When I began to research the praline’s origin story, reading food-history books, cookbooks, and academic articles about colonial Louisiana, I saw a story of black pastoral brilliance. Retracing these threads allowed me to recognize all the cultural influences that played a factor in the innovation of the candy in the American South.
The original praline was a 17th-century French dessert described as “almonds coated in boiled sugar.” The southern candy is a riff on this formulation and is markedly different from its contemporary European counterpart, which can be any kind of nut boiled in sugar, and is usually used as a filling for chocolates. The praline that emerged in the South in the 1800s—as a result of colonialism—featured pecans and sugar, and was bonded with a heavy milk. Enslaved black women were responsible for those improvisations, which were made after French settlers introduced their version in Louisiana, where sugarcane plantations were a dominant industry and pecan trees were prevalent.

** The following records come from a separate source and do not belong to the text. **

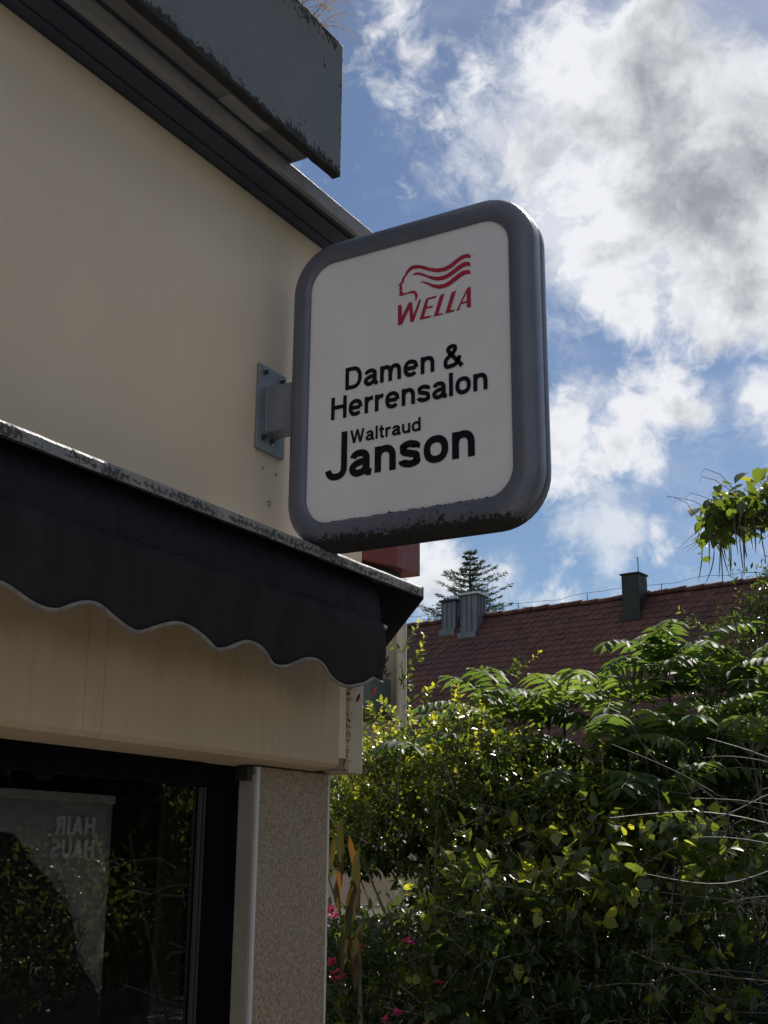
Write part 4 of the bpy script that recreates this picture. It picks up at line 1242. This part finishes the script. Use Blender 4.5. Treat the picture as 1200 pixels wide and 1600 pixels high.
for i in range(380):
    l = 1.91 + abs(rng.normal(0, .36)) if rng.random() < .8 else rng.uniform(1.95, 3.5)
    ctr = 3.60 + (l - 1.95) * .10; z = ctr + rng.normal(0, .062) + .05 * min(1, (l - 1.9) * 4)
    an = rng.uniform(0, 6.28)
    P.append(gp(l, 7.0 + rng.normal(0, .22), z) - ORG); D.append(unit(np.array([math.cos(an) * .7, math.sin(an) * .7, -.55 + rng.normal(0, .3)])))
    U.append(unit(np.array([0, 0, 1.0]) + rng.normal(0, .4, 3))); LN.append(rng.uniform(.065, .115)); YV.append(1.0 if z > ctr + .07 and rng.random() < .5 else 0.0)
P, D, U, LN, YV = map(np.array, (P, D, U, LN, YV))
cm = [one_leaf('leaf', HEART, L_CAT, y) for y in (0, 1)]
add_leaf_objects(ca, 'leaf', lambda i: cm[int(YV[i])], P, D, U, LN, LN * .82, range(len(P)))
for i in range(64):
    l = rng.uniform(1.92, 2.6); z = 3.55 + (l - 1.95) * .10 + rng.normal(0, .03); b0 = gp(l, 7.0 + rng.normal(0, .2), z) - ORG
    ln = rng.uniform(.10, .30); sw = RT2 * rng.normal(0, .03)
    pts = [b0 + np.array([0, 0, -ln * k / 5]) + sw * (k / 5) ** 2 * (1 + ln) for k in range(6)]
    MB().tube(pts, [.0015, .0032, .0036, .0036, .003, .0012], 5).build('pod', M['bark'], ca)
tt_ = MB()
for i in range(90):
    l = rng.uniform(1.86, 2.5); up_ = rng.random() < .45
    b0 = gp(l, 7.0 + rng.normal(0, .15), 3.60 + (l - 1.95) * .10 + (.04 if up_ else -.03)) - ORG
    d = np.array([0, 0, 1.0 if up_ else -.6]) + RT2 * rng.normal(-.5 if up_ else 0, .55); ln = rng.uniform(.07, .14)
    tt_.tube([b0, b0 + d * ln * .6, b0 + d * ln + RT2 * rng.normal(-.03, .02) + np.array([0, 0, -.02]), b0 + d * ln + RT2 * rng.normal(-.05, .02) + np.array([0, 0, -.06])], [.0024, .002, .0018, .001], 3, False)
tt_.build('stalks', M['bark'], ca)['kind'] = 'stuff'

# ------------------------------------------------------------------ fir behind the house
fi = thing('fir_tree', 'open-branched fir tree behind the ridge of the tiled roof', 'tree', (-16.9, 34, -.1))
MB().tube([(0, 0, 0), (0, 0, 8.0), (0, 0, 11.3)], [.28, .10, .015], 8).build('trunk', M['bark'], fi)
P, D, U, LN = [], [], [], []
bw = MB()
for lev in range(26):
    z = 11.2 - 4.4 * (lev / 25) ** 1.0; R_ = .10 + (11.3 - z) * .80
    for k in range(5):
        an = lev * 1.1 + k * 2 * PI / 5 + rng.normal(0, .25); ln = R_ * rng.uniform(.35, 1.15)
        dr = np.array([math.cos(an), math.sin(an), .30 - .08 * lev / 6]); end = np.array([0, 0, z]) + dr * ln + np.array([0, 0, .10 * ln])
        b0 = np.array([0, 0, z]); mid = b0 + dr * ln * .5 - np.array([0, 0, .06 * ln])
        bw.tube([b0, mid, end], [.022, .014, .005], 4, False)
        nn = int(26 * ln) + 6
        for j in range(nn):
            s = .15 + .85 * rng.random(); pos = (b0 * (1 - s) ** 2 + 2 * mid * s * (1 - s) + end * s * s)
            sd = unit(np.cross(dr, [0, 0, 1])) * rng.choice([-1, 1]); tl = .30 * (1.05 - s * .5) * min(1, .3 + ln * .5)
            td = unit(sd + dr * .8 + np.array([0, 0, rng.normal(-.05, .2)]))
            for q in range(6):
                P.append(pos + td * tl * q / 6); D.append(unit(td + rng.normal(0, .55, 3))); U.append(rng.normal(0, 1, 3)); LN.append(rng.uniform(.05, .10))
LN = np.array(LN)
o = link(bpy.data.objects.new('needles', leaves_mesh('needles', LEAF4, np.array(P), np.array(D), np.array(U), LN, LN * .35, L_FIR)), fi); o['kind'] = 'stuff'
bw.build('branches', M['bark'], fi)['kind'] = 'stuff'

# ------------------------------------------------------------------ dry grass in the roof planter, tuft in the window box, red creeper leaves
gr = thing('dry_grass', 'tuft of dry ornamental grass leaning out of the roof planter', 'grass', (-2.05, 2.75, E + 2.45))
org = np.array([-2.05, 2.75, E + 2.45])
for i in range(64):
    y = rng.uniform(2.45, 2.98); p0 = np.array([rng.uniform(-2.06, -1.99), min(y, 2.84), E + 2.60])
    reach = rng.uniform(.16, .40); rise = rng.uniform(.16, .26); an = rng.normal(.75, .35)
    hd = np.array([math.cos(an) * .75, math.sin(an), 0]); pts = []
    for k in range(9):
        s = k / 8; pts.append(p0 + hd * reach * s ** 1.1 + np.array([0, 0, rise * math.sin(min(s * 1.9, 1.9 * .5 + s)) - .16 * s ** 3 * reach / .25]) - org)
    mb = MB(); w0 = .0026; vs = []
    sd = unit(np.cross(hd, [0, 0, 1]))
    for k, p in enumerate(pts):
        w = w0 * (1 - k / 8.6); vs += [p - sd * w, p + sd * w + np.array([0, 0, w * .6])]
    mb.add(vs, [(2 * k, 2 * k + 1, 2 * k + 3, 2 * k + 2) for k in range(8)])
    mb.build('blade', M['drygrass'], gr)
bp = thing('window_box_plant', 'low feathery plant growing in the green-grey window box', 'plant', (-4.5, 7.44, 2.86))
P = np.array([0, 0, .0]) + np.column_stack([rng.uniform(-.2, .08, 260), rng.uniform(-.1, .1, 260), rng.uniform(0, .13, 260)])
D = unit(rng.normal(0, .6, (260, 3)) + np.array([0, 0, .8])); LN = rng.uniform(.04, .08, 260)
o = link(bpy.data.objects.new('foliage', leaves_mesh('foliage', LEAF4, P, D, rng.normal(0, 1, (260, 3)), LN, LN * .3, L_FIR)), bp); o['kind'] = 'stuff'
for lab, x, y, z in (('red creeper leaf hanging below the awning fringe beside the cream trim', -2.02, 3.28, E + .515), ('red creeper leaf hanging at the end corner of the awning fringe', -2.0, 3.345, E + .545)):
    me = one_leaf('creeper_leaf', LEAF8, M['redleaf']); o = link(bpy.data.objects.new('creeper_leaf', me)); o.scale = (.011, .034, .034); o.location = (x, y, z); o.rotation_euler = (math.radians(-100), .3, rnd.uniform(-.5, .5)); tag(o, lab, 'leaf')

# ------------------------------------------------------------------ white car behind the shrubs
car = thing('parked_car', 'white car parked behind the shrubs, glimpsed through the leaves', 'car', tuple(gp(-.30, 9.6, -.11)), math.radians(30.57))
body_prof = [(-2.1, .35), (-2.12, .62), (-2.05, .86), (-1.2, .95), (-.55, 1.36), (-.2, 1.445), (.9, 1.44), (1.55, 1.30), (2.0, .98), (2.1, .80), (2.1, .35)]
mb = MB(); n = len(body_prof); vs = []
for y, ins in ((-.86, .0), (-.80, 1.0), (.80, 1.0), (.86, .0)):
    pass
rings = []
for y in (-.84, -.70, .70, .84):
    ring = []
    for x, z in body_prof:
        tum = max(0, z - .9) * .35 if abs(y) > .8 else 0
        ring.append((x, y - math.copysign(tum, y), z - (.02 if abs(y) > .8 and z > .9 else 0)))
    rings.append(ring)
for ring in rings:
    vs += ring
fs = [tuple(range(n)), tuple(range(4 * n - 1, 3 * n - 1, -1))]
for j in range(3):
    for i in range(n):
        fs.append((j * n + i, j * n + (i + 1) % n, (j + 1) * n + (i + 1) % n, (j + 1) * n + i))
mb.add(vs, fs); mb.build('body', M['car'], car, .03, 50)
for s in (-1, 1):
    for quad in (((-1.0, 1.0), (-.08, 1.0), (-.08, 1.34), (-.48, 1.30)), ((.02, 1.0), (1.1, 1.0), (1.05, 1.33), (.02, 1.355))):
        mb = MB(); pts = []
        for x, z in quad:
            pts.append((x, s * (.852 - max(0, z - .9) * .35), z))
        mb.add(pts, [(0, 1, 2, 3)]); w = mb.build('side_window', M['carglass'], car); w.modifiers.new('thickness', 'SOLIDIFY').thickness = .012
    for x in (-1.3, 1.32):
        wl_ = MB().tube([(x, s * .70, .31), (x, s * .862, .31)], .31, 20).build('wheel', M['rubber'], car, 0, 40)
        MB().tube([(x, s * .8625, .31), (x, s * .872, .31)], .20, 16).build('rim', M['steel'], wl_, 0, 40)

# ------------------------------------------------------------------ unseen planting added across the street for dark reflections in the shop window
def round_tree(name, label, cat, x, y, h, r, mat, n, size):
    t_ = thing(name, label, cat, (x, y, -.1)); MB().tube([(0, 0, 0), (0, 0, h * .7)], [.12, .05], 8).build('trunk', M['bark'], t_)
    c = rng.normal(0, 1, (n, 3)); c = unit(c) * (rng.random((n, 1)) ** .4) * np.array([r, r, h * .45]) + np.array([0, 0, h * .56])
    D = unit(rng.normal(0, 1, (n, 3))); LN = rng.uniform(.7, 1.3, n) * size
    o = link(bpy.data.objects.new('crown', leaves_mesh('crown', LEAF4, c, D, rng.normal(0, 1, (n, 3)), LN, LN * .55, mat)), t_); o['kind'] = 'stuff'


round_tree('reflection_tree', 'unseen round dark tree added across the street to darken the middle of the shop window reflection', 'tree', 7.4, 12.3, 7.0, 2.8, L_DARK, 12000, .28)  # dense unseen crowns, added so the glass mirrors little bright sky
round_tree('reflection_tree', 'unseen taller lime-leaved tree added farther along the street to keep sky out of the shop window reflection', 'tree', 8.3, 16.6, 8.5, 3.2, L_BROAD, 12000, .28)
round_tree('autumn_bush', 'orange-brown bush across the street mirrored low in the shop window', 'bush', 5.7, 11.9, 2.3, 1.2, L_AUT, 4500, .07)
round_tree('reflection_bush', 'unseen low dark round bush added to cover pale ground at the bottom of the shop window reflection', 'bush', 5.0, 9.4, 2.0, 1.4, L_DARK, 6000, .08)  # unseen, added to cover the sunlit ground mirrored in the glass
round_tree('reflection_tree', 'unseen dark tree nearest the crossing added to darken the shop window reflection', 'tree', 8.2, 8.0, 7.5, 3.2, L_DARK, 12000, .28)
shrub('hedge', 'unseen clipped dark hedge added across the street to hide the ground in the shop window reflection', 'hedge', (12.5, 8.0), (8.5, 17.5, 7.4, 8.6), lambda l: 2.3, 2300, 12, .12, L_DARK, LEAF4, .3, (.05, .6), 0, stems=4, spread=.9, wr=.6, front=.7)  # unseen, added to hide the ground mirrored in the glass
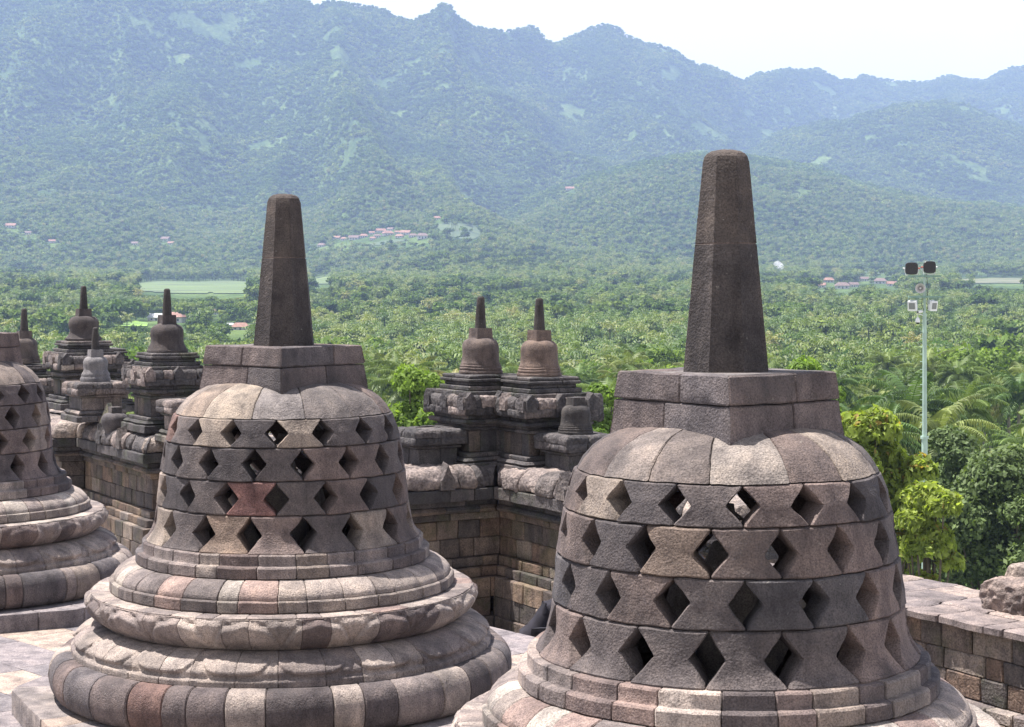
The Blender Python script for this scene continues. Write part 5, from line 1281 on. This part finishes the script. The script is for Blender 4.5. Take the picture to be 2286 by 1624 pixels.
# ================================================================== SMOKE
sd_, sz_ = ground_hit(1760, 628)
ms = bpy.data.materials.new('smoke'); ms.use_nodes = True; nt = ms.node_tree; nt.nodes.remove(nt.nodes['Principled BSDF'])
pv_ = nt.nodes.new('ShaderNodeVolumePrincipled'); pv_.inputs['Color'].default_value = (.95, .95, .97, 1)
tc = nt.nodes.new('ShaderNodeTexCoord').outputs['Object']; nn = noise(nt, tc, .22, 4, .6, .8)
nt.links.new(ramp(nt, nn, [(.34, (0, 0, 0)), (.6, (.22, .22, .22))]), pv_.inputs['Density']); nt.links.new(pv_.outputs[0], nt.nodes['Material Output'].inputs['Volume'])
mb = MB(); k = sd_ / F
mb.tube([(0, 0, 0), (-8 * k, 0, 8 * k), (-18 * k, 2, 20 * k), (-28 * k, 4, 34 * k), (-34 * k, 5, 46 * k)], [2.5 * k, 6 * k, 9 * k, 12 * k, 6 * k], 14)
sm = mb.build('smoke_plume', ms, None); sm.location = (PX(1768, sd_ - 30), sd_ - 30, PZ(631, sd_ - 30)); tag(sm, 'thin white smoke plume rising from the valley trees right of the tall pinnacle', 'smoke')

# ================================================================== HAZE
mh = bpy.data.materials.new('haze'); mh.use_nodes = True; nt = mh.node_tree; nt.nodes.remove(nt.nodes['Principled BSDF'])
pv_ = nt.nodes.new('ShaderNodeVolumePrincipled'); pv_.inputs['Color'].default_value = (.47, .61, 1.0, 1); pv_.inputs['Density'].default_value = HAZE_D; pv_.inputs['Anisotropy'].default_value = .0
nt.links.new(pv_.outputs[0], nt.nodes['Material Output'].inputs['Volume'])
me = bpy.data.meshes.new('haze'); x0, x1, y0, y1, z0, z1 = -6500, 6500, -60, 9100, float(Zg.min()) - 1, float(Zg.max()) + 30
me.from_pydata([(x, y, z) for z in (z0, z1) for y in (y0, y1) for x in (x0, x1)], [], [(0, 2, 3, 1), (4, 5, 7, 6), (0, 1, 5, 4), (2, 6, 7, 3), (0, 4, 6, 2), (1, 3, 7, 5)])
me.materials.append(mh); hz = bpy.data.objects.new('haze', me); COL.objects.link(hz); tag(hz, kind='stuff')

In his 1919 book about pecans, the agricultural historian Rodney Howard True called the crop “America’s most important contribution to the world’s stock of edible nuts.” Native peoples consumed pecans before Europeans arrived to America, but the pecan’s history as a harvested nut capable of consistent growth and production is linked to a formerly enslaved Louisianan named Antoine. The University of Georgia professor Lenny Wells wrote in his book, Pecan: America’s Native Nut Tree, that the nut had been harvested and perhaps even sold for centuries, but that it was not viewed as capable of being industrialized due to the pecan tree’s fickle temperament. That perception shifted in 1846, Wells wrote, “thanks to the skill of a slave.” Antoine’s ability to produce high-quality nuts came through mastering the perfect combination of grafting partners, in which a tree with premium-grade pecans could have its roots tied to those of a lesser tree to help it produce premium nuts as well.
While the earliest advertisement for pralines can be traced back to 1862, during the Civil War, these candies were possibly developed and sold before then. New Orleans’s unique laws allowed enslaved people to set up their own marketplaces on their day off, usually Sunday, where they would sell goods alongside free blacks, known as gens de couleur libres. In her cookbook Jubilee, which focuses on two centuries of African American cooking, the food journalist Toni Tipton-Martin writes that pralines “vividly illustrate the way that black cooks transitioned unwanted leftovers into financial advantage.”